Download (EPUB)
Di tengah krisis ekonomi yang membuat ribuan rakyat kecil bertambah penderitaannya, sejumlah, pejabat Indonesia menyatakan bahwa rakyat Indonesia adalah orang yang paling terbiasa dengan penderitaan. Barangkali pernyataan ini
benar adanya tapi juga barangkali pernyataan ini adalah sebuah humor baru yang lebih mirip sebuah parodi.
Belakangan ini orang Indonesia kian produktif menciptakan humor. Para pelaku ekonomi di Indonesia juga tak mau kalah bikin humor segar dengan merespon pembelian dolar Amerika secara besar-besaran saat RAPBN dibacakan Soeharto. Demikian juga ketika Soeharto menyatakan takluk pada tuntutan IMF, orang kembali memborong dolar. Rupiah jadi anjlok. Juga saat Soeharto menyatakan kesediaannya dicalonkan jadi presiden lagi oleh Harmoko. Lantas anak presiden dan sejumlah pejabat membalasnya dengan humor pula. Antara lain dengan melancarkan Gerakan Cinta Rupiah dan perlombaan menyumbang emas secara mencengangkan. Tampaknya dalam situasi krisis, orang kian butuh humor.
Boleh jadi pers dibungkam, aktivis prodemokrasi dipenjara, organisasi kemahasiswaan dan pemuda dibonsai, wakil rakyat sejati di-recall, aspirasi rakyat disumbat, tapi siapa yang bisa melarang orang bikin humor? Barangkali humor adalah sebuah bentuk katarsis orang dari ketidakberdayaannya dalam dunia nyata.

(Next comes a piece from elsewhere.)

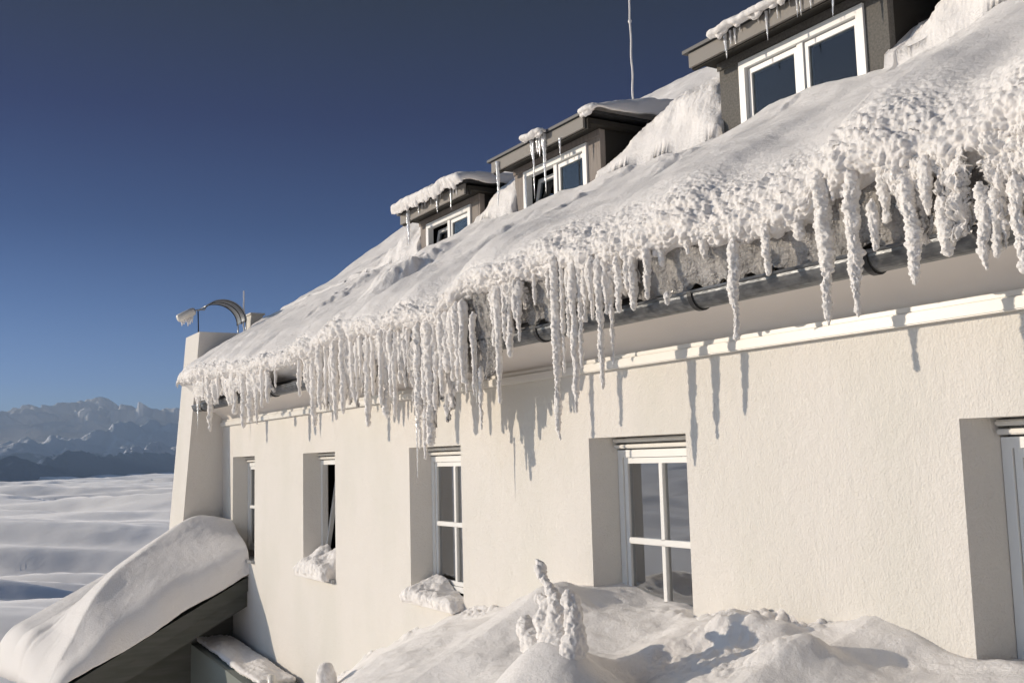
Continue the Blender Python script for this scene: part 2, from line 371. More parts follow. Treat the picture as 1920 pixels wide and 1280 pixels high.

Bisa saja penataran P-4 telah dijalankan secara sistematis, gerak-gerik setiap warganegara diawasi dan para wakil rakyat diberi pembekalan, tapi apa memang “ya” lantas semua jadi serba seragam?
Kumpulan humor dalam buku ini, paling tidak membuktikan bahwa ternyata tidak semua manusia Indonesia telah “mati pikir” di negerinya sendiri. Ada sejumlah orang yang masih kreatif dan berotak sehat. Buktinya mereka bisa membuat humor. Dan lewat humor-humor bikinannya itu mereka berhasil mengundang orang lain untuk tersenyum. Meski kadang sinis dan menyakitkan.
Kumpulan humor yang diterbitkan dalam buku ini seluruhnya di-down load dari internet. Sebuah media yang hingga kini belum bisa dikontrol apalagi dibredel oleh Polri, ABRI, Bakin, BIA atau demit sekali pun. Apalagi oleh Deppen yang hingga kini masih sibuk melakukan pembinaan terhadap para pemimpin redaksi media cetak lewat telepon, faksimili dan sejumlah pemanggilan.
Barangkali banyak di antara humor yang ada di buku ini merupakan pengulangan dari sejumlah lelucon yang pernah diterbitkan. Barangkali para pengirim humor ini memang mengadaptasi dari humor tentang penguasa Uni Soviet (dulu) atau lainnya. Itu tak penting, sebab penderitaan itu berfaham universalian.
Dalam strata penderitaan yang sama, ideologi komunis atau sosialis seketika diganti dengan kapitalis atau Pancasila. Figur diktator Hitler bisa diganti dengan Breznhev atau Lon Nol atau Soeharto. Kedunguan tokoh De Gaulle dalam humor Perancis bisa paralel dengan kedunguan Syarwan yang pernah mengatakan, “Dari nyanyinya saja, saya bisa menebak ideologi seseorang.” Dalam sebuah lakon tragedi, memang banyak paralelisme yang bisa dari tokoh-tokohnya. Di bawah sebuah penindasan batas antara tragedi dan komedi memang begitu tipis.
Kami, sebagai penerbit sengaja, menamakan diri sebagai Penerbit Pustaka GoRo-GoRo. Nama yang sama dengan nama “rubrik” yang memuat humor-humor ini dalam internet. Dan, barangkali sebutan “GoRo-GoRo” memang kami anggap tepat untuk menggambarkan bagaimana sebelum perang yang sesungguhnya dimulai, perlu sebuah babakan dimana dalang mengeluarkan serangkaian lelucon. Pada saat ini badut dan punakawan berkesempatan menertawakan brengseknya kekuasaan.
Selamat tertawa! Tertawalah sepuasnya, sebelum penguasa melarang orang tertawa dengan cara melarang buku ini!